Vers un nouveau pacte foi-société
Les dirigeants du MCCS-Congo ont fixé à l’année 2025 le thème du « couronnement » censé clôturer la traversée du désert évoquée lors du culte inaugural. Sur le terrain, cela se traduit par une programmation d’activités sociales – campagnes de dépistage gratuit, distribution de kits scolaires, collecte de sang – qui rejoint l’objectif gouvernemental de responsabilité citoyenne des confessions religieuses. En associant action caritative et liturgie, le mouvement entend s’inscrire dans la stratégie nationale de cohésion sociale adoptée en 2021.

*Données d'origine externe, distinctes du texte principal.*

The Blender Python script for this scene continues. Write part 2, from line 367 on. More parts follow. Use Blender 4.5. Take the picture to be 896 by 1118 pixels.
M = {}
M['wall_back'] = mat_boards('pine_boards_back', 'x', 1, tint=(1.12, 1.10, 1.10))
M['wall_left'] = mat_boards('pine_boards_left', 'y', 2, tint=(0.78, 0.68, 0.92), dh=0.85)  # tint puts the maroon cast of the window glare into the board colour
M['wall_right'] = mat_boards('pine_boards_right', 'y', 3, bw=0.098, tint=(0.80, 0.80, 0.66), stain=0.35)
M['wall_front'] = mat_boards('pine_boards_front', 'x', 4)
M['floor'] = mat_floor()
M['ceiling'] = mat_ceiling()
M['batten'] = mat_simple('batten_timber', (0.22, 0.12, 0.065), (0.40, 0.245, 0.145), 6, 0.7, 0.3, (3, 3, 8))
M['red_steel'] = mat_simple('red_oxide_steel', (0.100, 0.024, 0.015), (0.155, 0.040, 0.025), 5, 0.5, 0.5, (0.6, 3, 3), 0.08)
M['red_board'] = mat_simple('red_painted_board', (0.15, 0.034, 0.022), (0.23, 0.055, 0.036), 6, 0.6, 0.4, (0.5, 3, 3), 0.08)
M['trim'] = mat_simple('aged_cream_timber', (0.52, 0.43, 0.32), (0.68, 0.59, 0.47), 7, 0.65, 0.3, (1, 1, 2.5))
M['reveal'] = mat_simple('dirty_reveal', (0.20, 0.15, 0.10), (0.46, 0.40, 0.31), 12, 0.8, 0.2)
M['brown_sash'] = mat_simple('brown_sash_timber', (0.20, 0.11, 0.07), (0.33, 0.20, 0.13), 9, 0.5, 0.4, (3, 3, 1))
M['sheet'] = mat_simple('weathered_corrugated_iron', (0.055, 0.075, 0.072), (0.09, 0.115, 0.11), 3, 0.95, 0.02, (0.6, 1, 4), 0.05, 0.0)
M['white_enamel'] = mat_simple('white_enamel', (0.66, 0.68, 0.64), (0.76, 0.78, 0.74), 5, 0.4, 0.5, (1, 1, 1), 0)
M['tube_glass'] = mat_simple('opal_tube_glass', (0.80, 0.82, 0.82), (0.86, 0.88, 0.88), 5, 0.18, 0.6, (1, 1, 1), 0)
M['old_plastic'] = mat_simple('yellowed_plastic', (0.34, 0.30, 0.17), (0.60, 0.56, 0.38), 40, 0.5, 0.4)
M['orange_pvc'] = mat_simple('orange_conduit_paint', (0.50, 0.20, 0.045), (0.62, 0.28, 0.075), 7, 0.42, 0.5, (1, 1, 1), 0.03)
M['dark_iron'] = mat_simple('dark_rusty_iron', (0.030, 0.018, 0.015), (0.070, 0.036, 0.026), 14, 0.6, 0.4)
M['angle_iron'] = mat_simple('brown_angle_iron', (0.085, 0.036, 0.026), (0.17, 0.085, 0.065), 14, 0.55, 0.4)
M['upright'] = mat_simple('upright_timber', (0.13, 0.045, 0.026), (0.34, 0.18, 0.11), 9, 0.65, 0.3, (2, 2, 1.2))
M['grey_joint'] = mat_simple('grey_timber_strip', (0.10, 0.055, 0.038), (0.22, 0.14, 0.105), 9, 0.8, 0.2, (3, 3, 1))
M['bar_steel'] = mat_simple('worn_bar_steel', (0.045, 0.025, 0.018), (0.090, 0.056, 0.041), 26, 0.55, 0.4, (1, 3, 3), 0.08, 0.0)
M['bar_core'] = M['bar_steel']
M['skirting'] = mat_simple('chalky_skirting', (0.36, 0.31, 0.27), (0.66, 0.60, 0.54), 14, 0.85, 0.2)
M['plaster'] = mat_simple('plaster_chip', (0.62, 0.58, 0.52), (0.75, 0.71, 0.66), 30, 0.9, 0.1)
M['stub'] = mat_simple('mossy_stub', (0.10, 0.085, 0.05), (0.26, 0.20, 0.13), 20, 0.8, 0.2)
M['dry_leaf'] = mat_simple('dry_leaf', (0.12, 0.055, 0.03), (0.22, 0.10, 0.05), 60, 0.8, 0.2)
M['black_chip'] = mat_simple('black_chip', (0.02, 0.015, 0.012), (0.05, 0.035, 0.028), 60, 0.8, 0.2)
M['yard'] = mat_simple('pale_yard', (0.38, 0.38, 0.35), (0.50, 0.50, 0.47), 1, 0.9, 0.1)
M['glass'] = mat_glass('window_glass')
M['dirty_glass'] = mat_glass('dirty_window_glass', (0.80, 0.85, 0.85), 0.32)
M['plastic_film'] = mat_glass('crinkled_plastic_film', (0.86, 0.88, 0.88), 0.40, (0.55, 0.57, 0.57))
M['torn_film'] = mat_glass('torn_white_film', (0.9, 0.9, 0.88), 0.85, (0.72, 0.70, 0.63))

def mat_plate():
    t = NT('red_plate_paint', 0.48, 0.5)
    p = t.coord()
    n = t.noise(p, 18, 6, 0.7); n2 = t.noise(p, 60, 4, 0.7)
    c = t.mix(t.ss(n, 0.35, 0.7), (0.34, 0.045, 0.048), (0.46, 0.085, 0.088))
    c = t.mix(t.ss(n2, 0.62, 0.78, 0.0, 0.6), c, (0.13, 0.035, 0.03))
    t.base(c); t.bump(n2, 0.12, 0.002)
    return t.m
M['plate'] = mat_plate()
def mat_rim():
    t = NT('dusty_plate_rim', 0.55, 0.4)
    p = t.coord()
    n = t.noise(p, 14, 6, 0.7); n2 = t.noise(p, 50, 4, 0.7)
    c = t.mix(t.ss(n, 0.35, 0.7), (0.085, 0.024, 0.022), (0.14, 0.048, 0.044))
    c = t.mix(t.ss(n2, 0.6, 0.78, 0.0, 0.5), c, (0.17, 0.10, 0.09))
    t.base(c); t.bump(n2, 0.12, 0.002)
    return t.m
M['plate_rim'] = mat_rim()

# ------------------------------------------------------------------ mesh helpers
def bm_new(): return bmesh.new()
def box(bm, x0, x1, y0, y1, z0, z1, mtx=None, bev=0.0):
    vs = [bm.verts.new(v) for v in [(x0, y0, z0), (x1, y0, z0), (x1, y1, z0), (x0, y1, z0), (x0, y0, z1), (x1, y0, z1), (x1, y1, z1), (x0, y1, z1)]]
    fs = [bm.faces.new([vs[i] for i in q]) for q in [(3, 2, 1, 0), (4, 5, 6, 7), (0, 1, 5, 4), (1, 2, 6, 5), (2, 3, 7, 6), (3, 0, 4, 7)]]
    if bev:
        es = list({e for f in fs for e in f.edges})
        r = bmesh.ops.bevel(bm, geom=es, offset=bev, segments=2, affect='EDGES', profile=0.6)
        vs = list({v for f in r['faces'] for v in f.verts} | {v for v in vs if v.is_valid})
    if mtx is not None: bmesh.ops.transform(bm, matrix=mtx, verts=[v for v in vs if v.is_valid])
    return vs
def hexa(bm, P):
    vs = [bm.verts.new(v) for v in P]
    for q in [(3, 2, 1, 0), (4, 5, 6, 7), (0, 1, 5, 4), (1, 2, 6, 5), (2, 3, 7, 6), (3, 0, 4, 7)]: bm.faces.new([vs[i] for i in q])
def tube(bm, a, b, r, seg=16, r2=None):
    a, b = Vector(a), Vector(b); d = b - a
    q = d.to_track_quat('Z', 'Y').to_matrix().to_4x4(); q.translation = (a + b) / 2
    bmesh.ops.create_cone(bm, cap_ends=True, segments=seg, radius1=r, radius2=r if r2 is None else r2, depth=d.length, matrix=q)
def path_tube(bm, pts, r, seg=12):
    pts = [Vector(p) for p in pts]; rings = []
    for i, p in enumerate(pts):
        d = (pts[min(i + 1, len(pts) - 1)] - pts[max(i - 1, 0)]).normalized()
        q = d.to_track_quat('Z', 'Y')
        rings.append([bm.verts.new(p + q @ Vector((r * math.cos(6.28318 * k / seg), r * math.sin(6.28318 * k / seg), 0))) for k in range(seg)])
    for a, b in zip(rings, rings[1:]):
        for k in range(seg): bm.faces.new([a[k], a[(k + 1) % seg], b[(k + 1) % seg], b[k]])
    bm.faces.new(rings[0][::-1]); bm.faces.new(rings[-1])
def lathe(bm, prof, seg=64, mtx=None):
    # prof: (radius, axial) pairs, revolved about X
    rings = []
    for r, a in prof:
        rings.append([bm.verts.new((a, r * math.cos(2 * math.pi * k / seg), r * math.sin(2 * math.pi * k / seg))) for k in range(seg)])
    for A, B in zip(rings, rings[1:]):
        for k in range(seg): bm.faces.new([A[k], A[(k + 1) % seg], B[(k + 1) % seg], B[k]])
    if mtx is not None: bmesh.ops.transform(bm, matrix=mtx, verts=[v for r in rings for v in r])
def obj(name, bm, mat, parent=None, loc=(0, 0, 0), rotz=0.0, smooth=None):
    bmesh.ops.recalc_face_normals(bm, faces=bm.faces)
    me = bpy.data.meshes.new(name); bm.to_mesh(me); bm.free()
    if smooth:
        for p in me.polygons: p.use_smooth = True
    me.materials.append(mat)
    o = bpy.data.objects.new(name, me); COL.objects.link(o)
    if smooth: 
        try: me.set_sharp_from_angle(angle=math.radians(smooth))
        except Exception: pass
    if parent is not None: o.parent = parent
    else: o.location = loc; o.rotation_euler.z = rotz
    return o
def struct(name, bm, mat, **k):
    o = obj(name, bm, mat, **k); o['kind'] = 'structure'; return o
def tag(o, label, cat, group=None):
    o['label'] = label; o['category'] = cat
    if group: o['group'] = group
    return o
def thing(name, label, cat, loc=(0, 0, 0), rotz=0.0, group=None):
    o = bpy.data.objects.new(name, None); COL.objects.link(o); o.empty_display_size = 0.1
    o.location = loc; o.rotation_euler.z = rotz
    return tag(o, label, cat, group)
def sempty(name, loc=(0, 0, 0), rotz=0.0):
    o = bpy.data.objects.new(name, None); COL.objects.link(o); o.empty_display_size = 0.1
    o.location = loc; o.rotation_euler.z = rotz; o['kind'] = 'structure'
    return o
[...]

Le pari n’est pas exempt de défis. Les attentes des fidèles, nourries par trois ans d’attente, sont considérables. Il faudra maintenir un haut niveau de rigueur organisationnelle pour éviter que l’engouement ne se traduise par des débordements logistiques. Toutefois, les signaux convergent: la reprise du Mont Carmel s’accompagne d’un encadrement institutionnel clarifié, d’une volonté affichée de s’aligner sur les prescriptions administratives et d’un climat d’écoute entre pouvoir civil et autorités ecclésiales.
Regards projetés
Au fil des ans, le Congo-Brazzaville s’est efforcé de promouvoir une gouvernance religieuse basée sur le dialogue constructif. La page qui s’ouvre pour le MCCS-Congo constitue un laboratoire de ce modèle. Si elle se déroule sans anicroche, elle pourrait inspirer d’autres États de la sous-région confrontés à la régulation parfois délicate de méga-églises en pleine expansion. À l’inverse, tout dérapage serait scruté et interprété à l’aune de la promesse d’équilibre brandie par les autorités.
Pour l’heure, le Mont Carmel tourne à nouveau ses projecteurs vers le ciel, mais ses fondations s’enracinent plus que jamais dans la terre des réalités administratives et sociales. Fidèles, riverains et décideurs semblent s’accorder sur un point : la sacralité du lieu ne saurait se soustraire à la citoyenneté, et la citoyenneté gagne à se nourrir de la profondeur spirituelle. Aux marges des collines de Brazzaville, c’est tout le contrat social congolais qui se décline, à voix haute, dans un chœur où l’État tient le tempo et les croyants entonnent la mélodie.